Welcome back, shape enthusiasts! In this guide, we’ll explore the powerful new mechanic unlocked around Milestone 7 or 8 in Shapez 2: Pinning. Whether you’re here from curiosity or deep into your factory’s expansion, learning how to master the Pin Pusher is a crucial step for creating complex, multi-layered shapes that were previously impossible.

What Is Pinning?

Pinning allows you to modify the vertical alignment of shapes by inserting a layer of pins underneath them. By pushing a shape upward with pins, you gain more control over how it interacts when stacked with other shapes. This tool becomes essential when a goal shape calls for components to sit on different vertical layers.

Let’s break it down:

  • You start with a simple shape—say, a half-circle.
  • Normally, stacking two halves from opposite sides forms a full circle.
  • But what if you don’t want a perfect stack? What if one half-circle should float above the other? That’s where the Pin Pusher comes in.

When a shape passes through a pin pusher, it’s raised by one vertical level, and a layer of pins is left beneath it. You can keep stacking pins repeatedly—though the game only allows a maximum of four layers. If you try to push a shape past the fourth layer, the top shape is deleted, leaving only the pins.

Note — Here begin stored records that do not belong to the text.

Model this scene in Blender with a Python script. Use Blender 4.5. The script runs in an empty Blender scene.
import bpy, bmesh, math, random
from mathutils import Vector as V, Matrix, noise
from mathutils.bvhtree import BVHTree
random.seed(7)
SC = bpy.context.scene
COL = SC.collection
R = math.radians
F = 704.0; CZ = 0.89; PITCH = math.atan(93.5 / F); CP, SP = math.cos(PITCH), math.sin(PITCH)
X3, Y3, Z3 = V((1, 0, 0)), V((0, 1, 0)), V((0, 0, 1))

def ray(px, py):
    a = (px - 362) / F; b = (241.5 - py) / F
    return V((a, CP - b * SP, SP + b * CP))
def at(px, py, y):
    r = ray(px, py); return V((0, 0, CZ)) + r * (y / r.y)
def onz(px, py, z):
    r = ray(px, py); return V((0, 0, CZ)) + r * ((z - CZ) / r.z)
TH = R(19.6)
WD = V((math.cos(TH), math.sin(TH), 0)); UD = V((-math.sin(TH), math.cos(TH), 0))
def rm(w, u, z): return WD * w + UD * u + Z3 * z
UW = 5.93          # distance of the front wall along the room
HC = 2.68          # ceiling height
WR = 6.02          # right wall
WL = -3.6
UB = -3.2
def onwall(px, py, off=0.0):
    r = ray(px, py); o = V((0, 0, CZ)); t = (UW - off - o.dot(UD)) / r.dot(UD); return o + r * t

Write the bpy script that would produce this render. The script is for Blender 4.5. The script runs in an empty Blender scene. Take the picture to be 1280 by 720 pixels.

This can be exploited to create some strange and advanced visuals.

Use Cases for Pinning

  • Offset Layering: If you want two shapes to sit on different vertical layers but not stack directly, pin pushing one of them allows for a tiered layout.
  • Complex Shape Design: Some advanced milestones require the use of pinned shapes.
  • Shape Manipulation Tricks: Using pin pushers creatively lets you make shapes that would be logically impossible with just cutting, rotating, and stacking.

Building a Modular Pinning Blueprint

Here’s how you set up an efficient and modular pin pusher layout:

  • A pin pusher is a simple 1-in, 1-out machine.
  • The ratio is 3 pin pushers per fully saturated belt, matching the ratio used in cutter and destroyer modules.
  • You can reuse the exact same build format as a destroyer module—twelve machines arranged cleanly in a line.

Steps:

  1. Take your destroyer module layout (3×4 arrangement).
  2. Replace destroyers with pin pushers.
  3. Route belts identically through the machines.
  4. Duplicate the setup for additional layers if needed.

This setup handles full-belt throughput with no slowdowns and can be placed anywhere as a drop-in module.

Visual Design Tips

To make your pin pusher blueprints visually distinct:

  • Cut your input belts before entering the pin pusher module. This small detail separates your layout from similar destroyer lines.
  • Think of it like this: destroyers look like clean swords, and the pin pusher has a “cut” aesthetic when viewed from above. Small design language choices like these help tremendously when working at scale.

Stacking Multiple Pinnings

Need to push a shape up multiple levels? Just stack the modules. Add a second or third pin pusher module after the first—each one increases the layer height. Watch how your shape evolves:

  • First pin raises it.
  • Second pin pushes it higher.
  • Third pin may exceed the layer cap, causing the top layer to vanish.

This technique is useful when crafting visually impressive, high-tier milestone shapes—or just for experimenting with the game’s more bizarre combinations.

Final Words

Pin pushers are deceptively simple but unlock a world of creative design and problem-solving. With a basic 3×4 blueprint and a bit of belt routing, you can integrate pinning into your factory without slowing production. Modular, compact, and incredibly satisfying, this tool will be part of your go-to setup from now on.